We ask it first for the glory of God, because it is His due. The pronoun of these sentences is emphatic in the original “as in heaven, so on earth, Thine be the Name hallowed, Thine be the Kingdom to come, Thine the will to be done.” The great reason of these three petitions is the advancement of God’s glory; petitions for our own needs follow in the second part of the Prayer. Yet, mindful that we ask it primarily for God’s sake, we may make the request for ourselves also, because there can be no happiness like that which comes from having God enthroned in our souls. And we ask it for others also, both that God’s purpose may be completed, and that the great community of those whose lives are dominated by the consciousness of God may increase, as Jesus desired.

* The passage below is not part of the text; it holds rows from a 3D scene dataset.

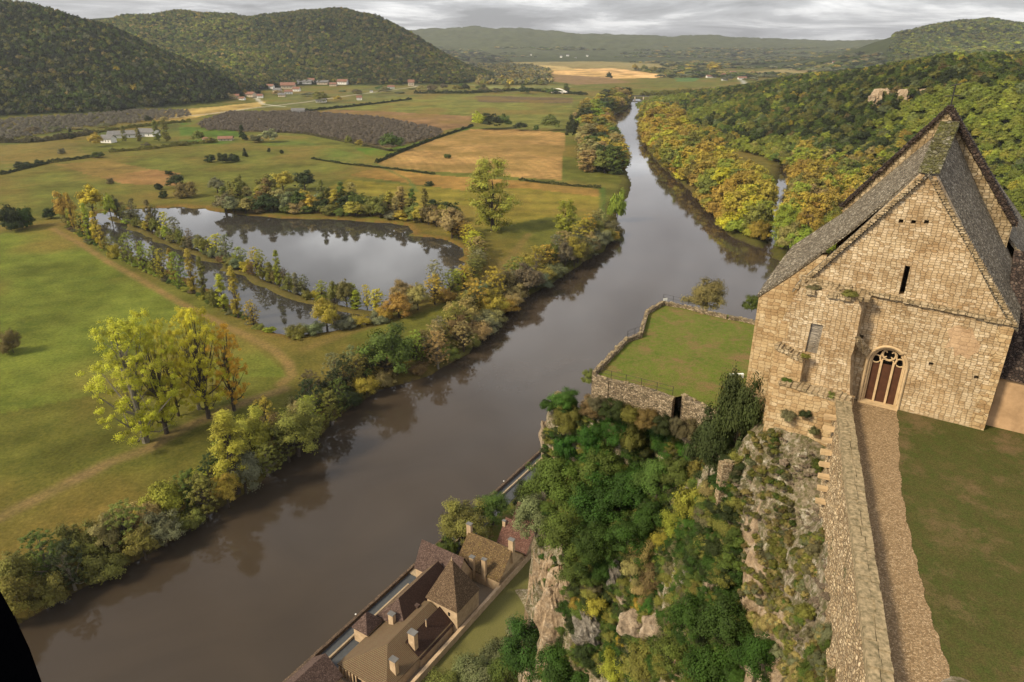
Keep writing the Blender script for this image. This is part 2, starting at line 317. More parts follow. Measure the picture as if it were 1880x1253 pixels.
# ------------------------------------------------------------------ terrain of the valley
def seg_dist(X, Y, poly, closed=False):
    d = np.full(X.shape, 1e9); n = len(poly)
    for i in range(n if closed else n-1):
        a = poly[i]; b_ = poly[(i+1) % n]; v = b_-a; l2 = max(float(v @ v), 1e-6)
        t_ = np.clip(((X-a[0])*v[0]+(Y-a[1])*v[1])/l2, 0, 1)
        d = np.minimum(d, np.hypot(X-a[0]-t_*v[0], Y-a[1]-t_*v[1]))
    return d
def inside(X, Y, poly):
    r = np.zeros(X.shape, bool); n = len(poly)
    for i in range(n):
        x1, y1 = poly[i]; x2, y2 = poly[(i+1) % n]
        if y1 == y2: continue
        c_ = ((y1 > Y) != (y2 > Y)) & (X < (x2-x1)*(Y-y1)/(y2-y1)+x1); r ^= c_
    return r
def wp(pts, z=3.): return np.array([P(a, b_, z)[:2] for a, b_ in pts])
LB = [(-150, 1330), (-40, 1190), (80, 1120), (170, 1070), (250, 1030), (330, 985), (400, 935), (470, 895), (540, 835), (610, 775), (700, 715), (790, 690), (860, 650), (900, 600), (942, 560), (985, 535), (1040, 503), (1085, 475), (1125, 440), (1134, 402), (1128, 385), (1150, 365), (1160, 341), (1146, 306), (1128, 245), (1120, 214), (1152, 199), (1165, 181)]
RB = [(1184, 181), (1173, 204), (1176, 245), (1197, 289), (1240, 330), (1267, 350), (1298, 381), (1318, 415), (1345, 437), (1403, 457), (1416, 430), (1420, 395), (1424, 350), (1436, 300), (1450, 302), (1446, 350), (1438, 400), (1424, 450), (1416, 474), (1440, 482), (1500, 520)]
def wiggle(q, step, amp, seed, closed=False):
    """a shore line with small bays instead of straight runs"""
    rg = np.random.default_rng(seed); o = []; n = len(q)
    for i in range(n if closed else n-1):
        a, b_ = q[i], q[(i+1) % n]; v = b_-a; l = np.linalg.norm(v); k = max(1, int(l/step)); nv = np.array([-v[1], v[0]])/max(l, 1e-6)
        for j in range(k): o.append(a+v*j/k+(nv*rg.normal()*amp if j else 0))
    if not closed: o.append(q[-1])
    return np.array(o)
lb = wiggle(wp(LB, 0.), 9, 1.3, 1); rb = wiggle(wp(RB, 0.), 10, 1.4, 2)
Q0 = P(530, 1253, 3.)[:2]; QA = math.atan2(108.8, 68.5)
U = np.array([math.cos(QA), math.sin(QA)]); W = np.array([math.sin(QA), -math.cos(QA)])
def uw(u, w_, z=3.): q = Q0+U*u+W*w_; return (q[0], q[1], z)
qn = np.array(uw(-90, 0)[:2]); qf = np.array(uw(132, 0)[:2])
river = np.vstack([lb, rb, np.array([[150, 330], [80, 262], qf, qn, [-180, 20]])])
far_river = wp([(846, 120), (868, 124), (872, 134), (868, 146), (878, 147), (882, 132), (880, 120), (862, 113)], 0.)
POND = [(150, 408), (178, 392), (240, 384), (330, 380), (420, 392), (520, 402), (640, 405), (750, 415), (758, 432), (812, 440), (850, 458), (852, 505), (810, 540), (735, 566), (690, 585), (640, 603), (540, 617), (490, 605), (400, 548), (330, 508), (258, 474), (200, 448), (160, 430)]
DYKE = [(206, 400), (270, 428), (330, 456), (400, 480), (440, 500), (500, 527), (560, 552), (630, 568), (690, 578)]
pond = wiggle(wp(POND, 1.2), 9, 1.7, 3, True); dyke = wiggle(wp(DYKE, 1.2), 11, 2.4, 4); spit = wp([(760, 432), (800, 433), (835, 440)], 1.2)
# control points of the relief, (px, py, height)
CTL = []
def rel(y, px, py):       # height of the sight line at distance y
    d0 = (626.5-py)/F; return EYE+y*(-SP+d0*CP)/(CP+d0*SP)
def cw(px, y, z): u = (px-940)/F; return None
K = []                    # (ratio x/y, ln y, h)
def k_at(px, py, y=None, z=None):
    v = (626.5-py)/F; yy = CP+v*SP; zz = -SP+v*CP
    if y is None: y = (z-EYE)/zz*yy
    else: z = EYE+y*zz/yy
    K.append(((px-940)/F/yy, math.log(y), z))
for q in [(0, 218), (100, 214), (210, 210), (262, 203), (350, 196), (430, 182), (480, 170), (560, 160), (640, 160), (760, 158), (860, 160), (900, 150), (950, 130), (1100, 125), (1250, 150), (1400, 150), (1480, 158), (1330, 175), (1190, 190), (1200, 225), (1230, 262), (1290, 275), (1400, 285), (1520, 330), (1600, 370), (1700, 380),
          (0, 300), (0, 500), (0, 800), (0, 1250), (400, 300), (400, 600), (700, 250), (700, 700), (1000, 200), (1000, 400), (1200, 420), (1400, 450), (900, 1000), (900, 1250), (1300, 700), (1300, 350), (600, 1000), (1600, 700), (1880, 900), (1880, 640), (-400, 300), (-400, 700), (-200, 240)]:
    k_at(*q, z=3.)
# dark hill on the left
for px, py, y in [(-300, 0, 2000), (-100, 14, 2050), (0, 20, 2100), (60, 22, 2150), (110, 30, 2200), (170, 42, 2250), (215, 60, 2250), (260, 85, 2200), (310, 108, 2150), (380, 130, 2150), (430, 150, 2150), (0, 90, 1850), (0, 150, 1680), (120, 100, 1900), (120, 160, 1700), (240, 150, 1800), (330, 160, 1900), (-300, 100, 1800), (400, 168, 2000)]:
    k_at(px, py, y=y)
for px, y, z in [(0, 2700, 190), (100, 2700, 150), (200, 2700, 100), (300, 2600, 60), (-300, 2700, 200)]: K.append(((px-940)/F/1.09, math.log(y), z))
# lit hill behind it, and its long spur
for px, py, y in [(170, 42, 3600), (230, 30, 3600), (320, 31, 3700), (430, 28, 3800), (500, 26, 3800), (560, 24, 3700), (620, 24, 3600), (690, 30, 3500), (716, 42, 3450), (750, 66, 3350), (790, 92, 3250), (830, 116, 3150), (862, 136, 3050),
                  (300, 80, 3200), (360, 105, 2900), (330, 118, 2800), (420, 90, 3000), (480, 60, 3300), (520, 100, 2950), (600, 80, 3100), (600, 125, 2850), (680, 80, 3150), (700, 125, 2850), (780, 135, 2800), (430, 140, 2500), (500, 145, 2600)]:
    k_at(px, py, y=y)
for px, y, z in [(300, 4600, 240), (500, 4600, 240), (650, 4500, 180), (720, 4300, 100), (800, 4000, 20), (880, 3600, 3), (880, 2900, 3), (900, 5000, 3)]: K.append(((px-940)/F/1.09, math.log(y), z))
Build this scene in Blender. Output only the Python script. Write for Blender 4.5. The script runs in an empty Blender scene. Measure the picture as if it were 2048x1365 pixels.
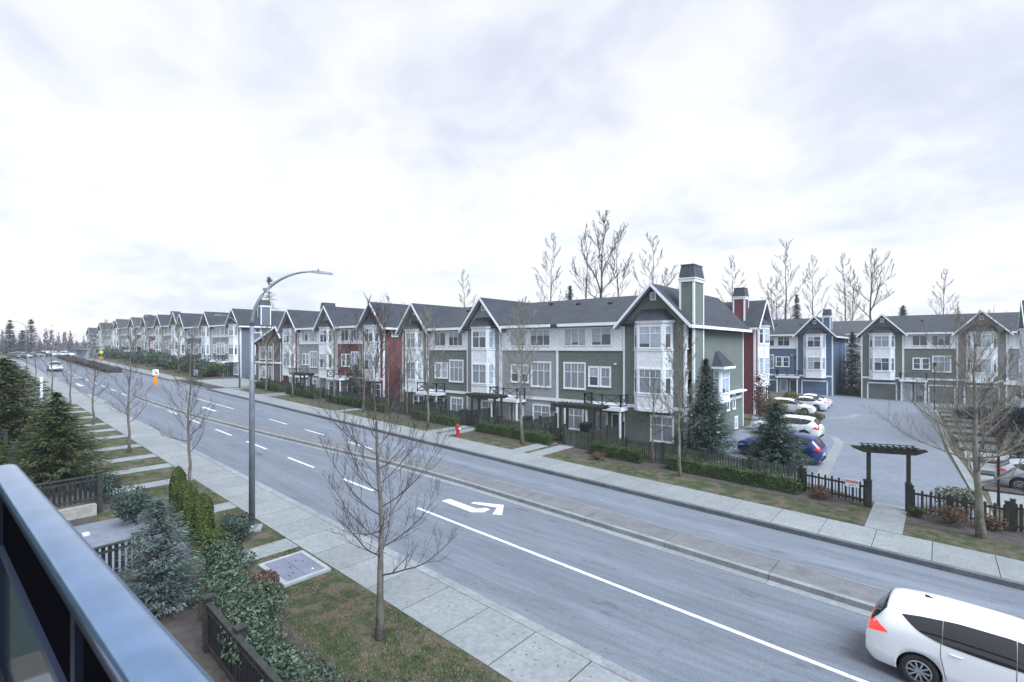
import bpy, math, random
from mathutils import Vector, Matrix
R_ = math.radians
scene = bpy.context.scene
COL = scene.collection

# ------------------------------------------------------------------ camera
cam = bpy.data.cameras.new('camera'); cam_o = bpy.data.objects.new('camera', cam); COL.objects.link(cam_o)
cam.sensor_width = 36; cam.lens = 18.28; cam.shift_y = 0.0066; cam.clip_start = 0.05; cam.clip_end = 6000
cam_o.location = (0, 0, 6.8); cam_o.rotation_euler = (R_(90), 0, R_(39.45)); scene.camera = cam_o
cam.dof.use_dof = True; cam.dof.focus_distance = 18; cam.dof.aperture_fstop = 4.0

# ------------------------------------------------------------------ sky, sun, exposure
SUN_EL, SUN_AZ = 52, 100        # azimuth measured from +Y towards +X
world = bpy.data.worlds.new('World'); scene.world = world; world.use_nodes = True
nt = world.node_tree; nt.nodes.clear(); N = nt.nodes.new; LK = nt.links.new
out = N('ShaderNodeOutputWorld'); bg = N('ShaderNodeBackground'); bg.inputs['Strength'].default_value = 0.228
sky = N('ShaderNodeTexSky'); sky.sky_type = 'NISHITA'; sky.sun_disc = False
sky.sun_elevation = R_(SUN_EL); sky.sun_rotation = R_(SUN_AZ)
tc = N('ShaderNodeTexCoord'); sep = N('ShaderNodeSeparateXYZ'); LK(tc.outputs['Generated'], sep.inputs[0])
def wmath(op, a, b=None, c=None):
    n = N('ShaderNodeMath'); n.operation = op
    for i, v in enumerate((a, b, c)):
        if v is None: continue
        if isinstance(v, (int, float)): n.inputs[i].default_value = v
        else: LK(v, n.inputs[i])
    return n.outputs[0]
zc = wmath('ADD', wmath('MAXIMUM', sep.outputs[2], 0.0), 0.22)
comb = N('ShaderNodeCombineXYZ'); LK(wmath('DIVIDE', sep.outputs[0], zc), comb.inputs[0]); LK(wmath('DIVIDE', sep.outputs[1], zc), comb.inputs[1])
def wnoise(scale, detail, rough, dist, off, sq=(1, 1, 1)):
    mp = N('ShaderNodeMapping'); mp.inputs['Location'].default_value = off; mp.inputs['Scale'].default_value = sq
    mp.inputs['Rotation'].default_value = (0, 0, R_(39))
    LK(comb.outputs[0], mp.inputs['Vector'])
    n = N('ShaderNodeTexNoise'); n.inputs['Scale'].default_value = scale; n.inputs['Detail'].default_value = detail
    n.inputs['Roughness'].default_value = rough; n.inputs['Distortion'].default_value = dist
    LK(mp.outputs[0], n.inputs['Vector']); return n.outputs['Fac']
def wramp(fac, stops):
    r = N('ShaderNodeValToRGB'); LK(fac, r.inputs[0]); e = r.color_ramp.elements
    e[0].position, e[0].color = stops[0][0], stops[0][1] + (1,)
    e[1].position, e[1].color = stops[-1][0], stops[-1][1] + (1,)
    for p, c in stops[1:-1]:
        k = e.new(p); k.color = c + (1,)
    return r.outputs[0]
big = wnoise(0.8, 5, 0.5, 0.3, (3.1, 7.7, 0), (1, 1.15, 1))
fine = wnoise(2.9, 7, 0.56, 0.4, (1.3, 2.2, 4), (1, 1.15, 1))
mixn = wmath('ADD', wmath('MULTIPLY', big, 0.60), wmath('MULTIPLY', fine, 0.41))
cl = wramp(mixn, [(0.32, (.70, .74, .86)), (0.40, (.80, .83, .94)), (0.455, (.93, .945, 1.0)), (0.51, (1.03, 1.035, 1.05)), (.7, (1.05, 1.05, 1.05))])
# a faint violet-pink band low over the horizon
lowm = N('ShaderNodeMapRange'); lowm.inputs['From Min'].default_value = 0.0; lowm.inputs['From Max'].default_value = 0.10
lowm.inputs['To Min'].default_value = 1.0; lowm.inputs['To Max'].default_value = 0.0; LK(sep.outputs[2], lowm.inputs['Value'])
mx = N('ShaderNodeMixRGB'); mx.blend_type = 'MULTIPLY'; mx.inputs[2].default_value = (1.0, .93, .97, 1)
LK(wmath('MULTIPLY', lowm.outputs[0], 0.6), mx.inputs[0]); LK(cl, mx.inputs[1])
mx2 = N('ShaderNodeMixRGB'); mx2.inputs[0].default_value = 0.03; LK(mx.outputs[0], mx2.inputs[1]); LK(sky.outputs[0], mx2.inputs[2])
LK(mx2.outputs[0], bg.inputs['Color']); LK(bg.outputs[0], out.inputs[0])
sun = bpy.data.lights.new('sun', 'SUN'); sun.energy = 1.5; sun.angle = R_(42); sun.color = (.79, .89, 1.0)
sun_o = bpy.data.objects.new('sun', sun); COL.objects.link(sun_o)
sun_o.rotation_euler = (R_(90 - SUN_EL), 0, R_(180 - SUN_AZ)); sun_o.location = (0, 0, 60)
scene.view_settings.view_transform = 'Standard'; scene.view_settings.look = 'None'; scene.view_settings.gamma = 1
scene.view_settings.exposure = 2.07
scene.cycles.max_bounces = 6; scene.cycles.diffuse_bounces = 3; scene.cycles.glossy_bounces = 3
scene.cycles.transmission_bounces = 6; scene.cycles.transparent_max_bounces = 8

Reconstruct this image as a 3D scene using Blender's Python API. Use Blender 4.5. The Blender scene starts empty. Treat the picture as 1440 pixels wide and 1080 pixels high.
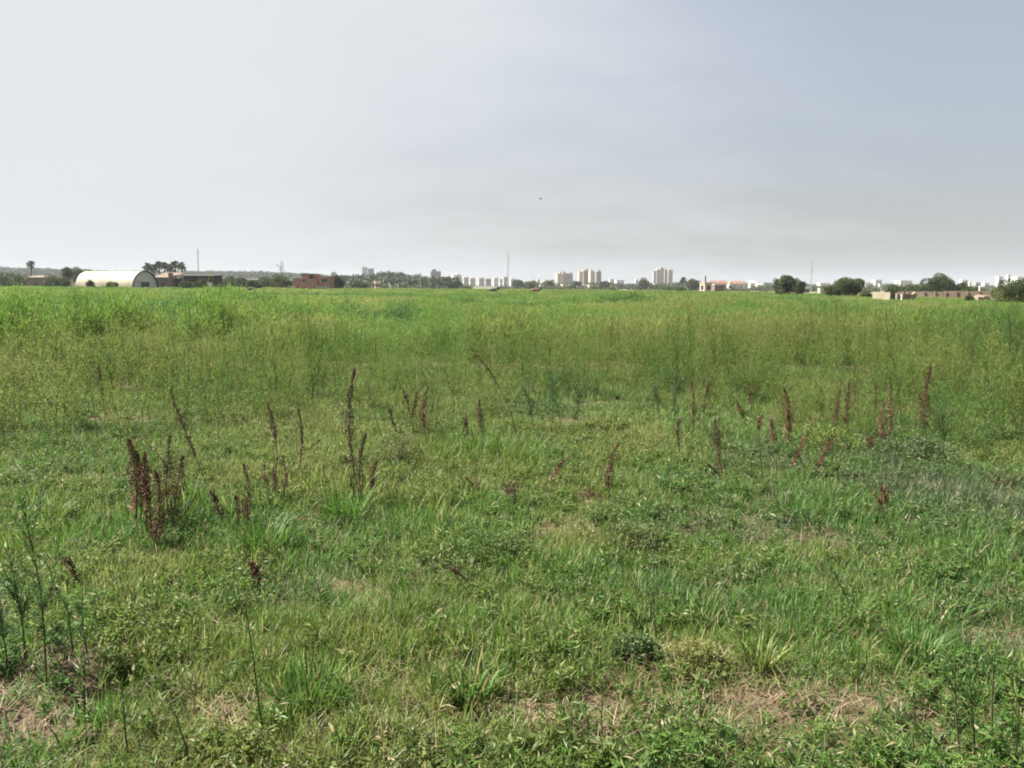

For, indeed, this magnificent petition includes all prayers for our organized social life, and, in a sense, makes them superfluous. We pray for the growth of the Church, for a spirit of concord among Christians, for peace among nations, for an ending of rancor and strife between classes, for social righteousness – we can multiply such intercessions almost endlessly, and the need of them is real. But could we bring about the perfect fulfillment (“as in heaven, so on earth”) of this one thing, “Thy Kingdom come,” all else for which we pray would follow. When once the reign of God pervaded the hearts of men, when once His realm was everything to them, as it was to our Lord, what social problem or bitterness would not be in sight of its end? All these things would “be added” to us (Acts 2:47), if first, by prayer and deed, we sought the Kingdom of God, and set ourselves to bring nearer that which, in very truth, we ask for when we pray “Thy Kingdom come!”